NOV. 12, 2014
Wait — isn’t belling the cat a good thing?
President Xi Jinping of China brushed aside a reporter’s question about visa difficulties on Wednesday with a saying from an old story, “Let he who tied the bell on the tiger take it off.” But he was not alluding to the fable that people in the West would associate with felines and bells, a tale whose point is quite different from the one Mr. Xi seemed to be making.
In the European fable, which dates at least to the Middle Ages and is often attributed to Aesop, a group of mice harassed by a marauding housecat agree that tying a bell around the cat’s neck to warn them of his approach would be an excellent idea — until, that is, the time comes to decide which of them will try to put it there. “Belling the cat” has thus entered English as a metaphor for a feat that is desirable but nigh impossible.

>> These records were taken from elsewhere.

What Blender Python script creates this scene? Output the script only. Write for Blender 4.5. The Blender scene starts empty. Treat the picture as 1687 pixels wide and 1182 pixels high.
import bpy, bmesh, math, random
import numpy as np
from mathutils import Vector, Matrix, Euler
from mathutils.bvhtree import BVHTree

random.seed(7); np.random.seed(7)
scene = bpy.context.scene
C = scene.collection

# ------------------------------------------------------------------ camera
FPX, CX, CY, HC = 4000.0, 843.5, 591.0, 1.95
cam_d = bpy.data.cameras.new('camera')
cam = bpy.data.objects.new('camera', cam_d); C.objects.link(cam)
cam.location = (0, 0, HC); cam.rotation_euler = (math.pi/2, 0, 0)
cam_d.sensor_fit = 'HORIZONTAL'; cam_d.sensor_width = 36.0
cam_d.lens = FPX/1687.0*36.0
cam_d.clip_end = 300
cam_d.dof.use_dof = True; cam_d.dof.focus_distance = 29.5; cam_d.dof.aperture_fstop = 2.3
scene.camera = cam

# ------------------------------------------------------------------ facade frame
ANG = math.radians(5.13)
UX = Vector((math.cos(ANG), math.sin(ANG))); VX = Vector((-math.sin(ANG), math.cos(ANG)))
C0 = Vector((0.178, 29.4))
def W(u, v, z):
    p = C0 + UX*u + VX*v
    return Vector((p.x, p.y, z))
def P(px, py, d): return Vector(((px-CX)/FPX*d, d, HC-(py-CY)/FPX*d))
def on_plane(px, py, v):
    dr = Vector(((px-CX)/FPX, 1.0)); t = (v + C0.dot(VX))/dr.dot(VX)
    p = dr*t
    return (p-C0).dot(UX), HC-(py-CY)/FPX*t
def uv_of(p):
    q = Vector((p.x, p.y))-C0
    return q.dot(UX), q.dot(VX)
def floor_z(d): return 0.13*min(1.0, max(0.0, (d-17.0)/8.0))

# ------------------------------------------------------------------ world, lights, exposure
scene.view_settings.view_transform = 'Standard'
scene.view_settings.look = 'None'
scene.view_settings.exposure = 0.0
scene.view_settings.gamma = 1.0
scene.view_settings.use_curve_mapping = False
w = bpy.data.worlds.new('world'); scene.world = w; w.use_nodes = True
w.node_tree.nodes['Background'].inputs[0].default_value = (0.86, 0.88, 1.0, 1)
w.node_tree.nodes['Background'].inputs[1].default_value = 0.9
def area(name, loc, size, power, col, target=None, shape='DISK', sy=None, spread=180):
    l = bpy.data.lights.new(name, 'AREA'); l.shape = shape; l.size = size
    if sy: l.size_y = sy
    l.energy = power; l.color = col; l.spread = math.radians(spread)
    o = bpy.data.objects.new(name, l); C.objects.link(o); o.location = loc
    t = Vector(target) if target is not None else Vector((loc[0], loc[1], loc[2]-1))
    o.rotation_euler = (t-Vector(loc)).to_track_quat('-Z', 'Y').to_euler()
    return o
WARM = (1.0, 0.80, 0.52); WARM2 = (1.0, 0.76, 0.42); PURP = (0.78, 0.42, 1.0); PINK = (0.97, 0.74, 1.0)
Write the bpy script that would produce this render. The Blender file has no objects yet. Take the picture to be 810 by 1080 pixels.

In the Chinese story, though, the challenge is to retrieve a golden bell. As related by Cultural-China.com, a English-language website associated with the Shanghai municipal government, the abbot of a Buddhist temple posed the situation to his monks and asked each of them to consider who could accomplish the task. The others came up empty, but Fadeng, a monk known for unorthodox thinking, said without hesitation: the person who put the bell there to begin with.
Fadeng’s answer has become a Chinese idiom in which the bell on the tiger’s neck is a problem, not an achievement; it is used to convey that the responsibility for solving a problem should fall on the person who created it.
By using the expression on Wednesday, Mr. Xi appeared to be warning foreign journalists that if they want to receive visas without delays or denials, it was incumbent on them to make changes to satisfy Beijing, not on Beijing to change its practices to satisfy them.